--- start Entries provided ---

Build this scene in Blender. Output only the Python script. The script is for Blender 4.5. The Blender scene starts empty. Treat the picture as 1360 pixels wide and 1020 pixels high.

--- end Entries provided ---
--- start Entries provided ---

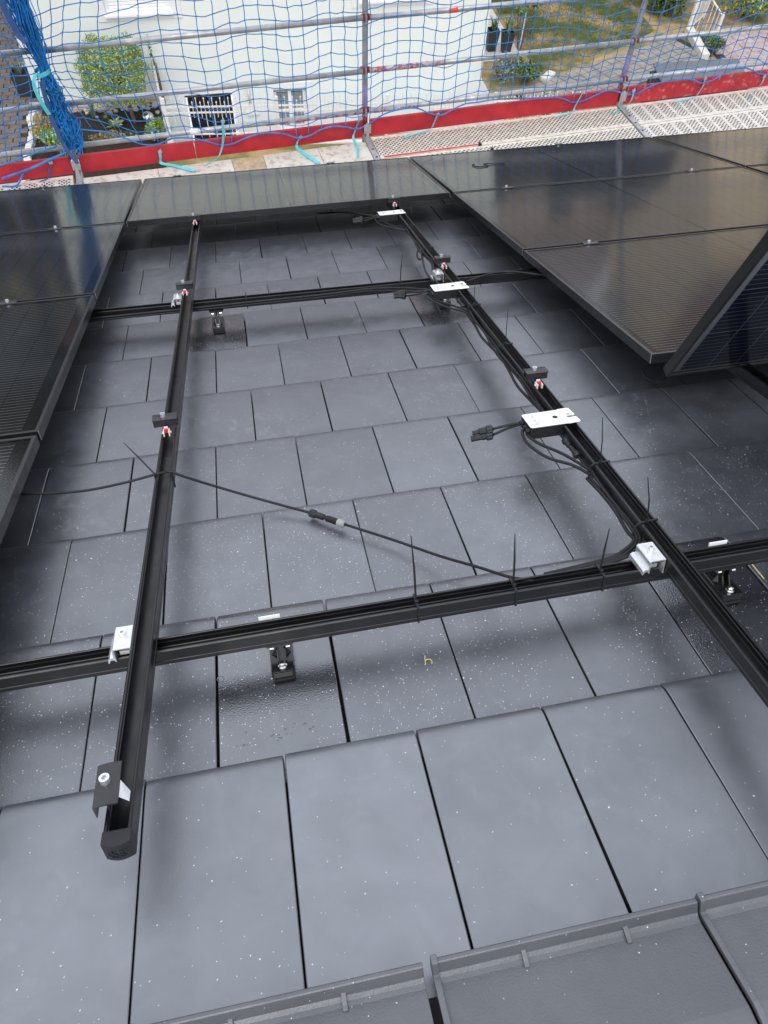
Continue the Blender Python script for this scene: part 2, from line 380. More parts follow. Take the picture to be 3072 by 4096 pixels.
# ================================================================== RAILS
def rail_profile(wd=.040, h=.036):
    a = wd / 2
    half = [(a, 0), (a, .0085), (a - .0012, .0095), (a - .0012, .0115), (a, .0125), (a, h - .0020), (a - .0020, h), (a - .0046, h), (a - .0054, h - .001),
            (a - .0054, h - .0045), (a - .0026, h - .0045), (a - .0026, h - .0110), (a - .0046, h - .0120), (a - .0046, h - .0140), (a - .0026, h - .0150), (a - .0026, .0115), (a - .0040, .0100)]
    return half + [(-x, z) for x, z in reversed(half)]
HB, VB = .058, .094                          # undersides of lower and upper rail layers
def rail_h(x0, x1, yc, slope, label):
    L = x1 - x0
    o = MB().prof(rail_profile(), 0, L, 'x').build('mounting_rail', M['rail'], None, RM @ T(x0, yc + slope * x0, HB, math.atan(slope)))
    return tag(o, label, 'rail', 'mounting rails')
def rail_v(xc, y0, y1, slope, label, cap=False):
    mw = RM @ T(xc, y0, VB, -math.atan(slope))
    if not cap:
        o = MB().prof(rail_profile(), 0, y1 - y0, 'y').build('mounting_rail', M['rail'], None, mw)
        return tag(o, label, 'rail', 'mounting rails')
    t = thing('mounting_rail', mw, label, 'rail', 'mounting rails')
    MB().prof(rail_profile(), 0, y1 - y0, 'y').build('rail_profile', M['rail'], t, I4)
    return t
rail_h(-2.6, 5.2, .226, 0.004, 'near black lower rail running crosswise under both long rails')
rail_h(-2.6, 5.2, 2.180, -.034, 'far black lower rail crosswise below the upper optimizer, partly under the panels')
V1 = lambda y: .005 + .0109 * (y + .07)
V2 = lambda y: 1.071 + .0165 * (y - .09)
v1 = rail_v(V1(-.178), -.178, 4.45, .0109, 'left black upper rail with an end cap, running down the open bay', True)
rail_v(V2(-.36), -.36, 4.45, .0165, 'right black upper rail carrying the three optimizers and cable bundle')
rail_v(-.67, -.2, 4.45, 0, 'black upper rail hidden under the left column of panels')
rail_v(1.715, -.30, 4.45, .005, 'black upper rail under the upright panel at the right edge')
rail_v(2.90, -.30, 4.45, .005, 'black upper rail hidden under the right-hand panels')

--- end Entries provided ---
--- start Entries provided ---

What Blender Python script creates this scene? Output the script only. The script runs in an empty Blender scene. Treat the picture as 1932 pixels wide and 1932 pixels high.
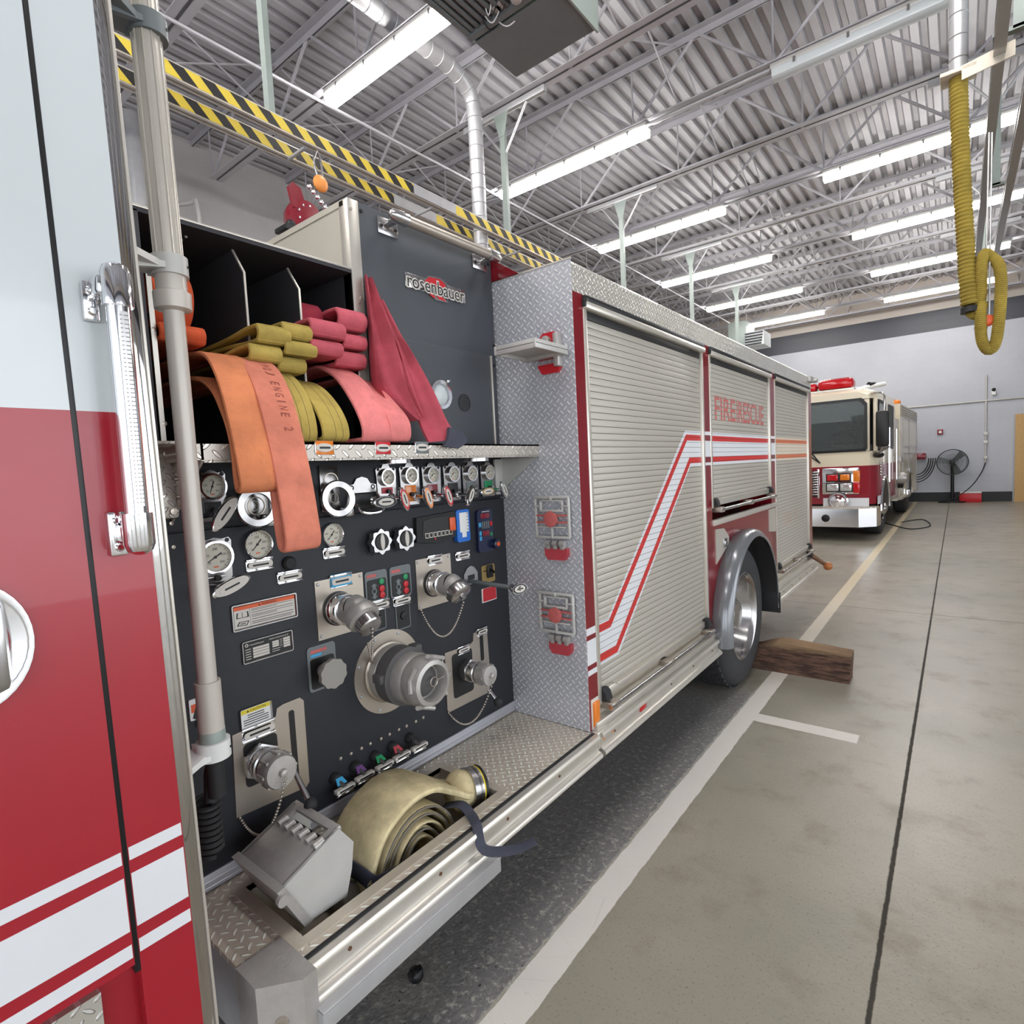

--- end Entries provided ---

**What you are asked to do**.
Copy out every line from the material above in which the word "wide" appears.

**Response to the task**.
Build this scene in Blender. Output only the Python script. The script is for Blender 4.5. The Blender scene starts empty. Treat the picture as 1360 pixels wide and 1020 pixels high.
What Blender Python script creates this scene? Output the script only. The script runs in an empty Blender scene. Treat the picture as 1932 pixels wide and 1932 pixels high.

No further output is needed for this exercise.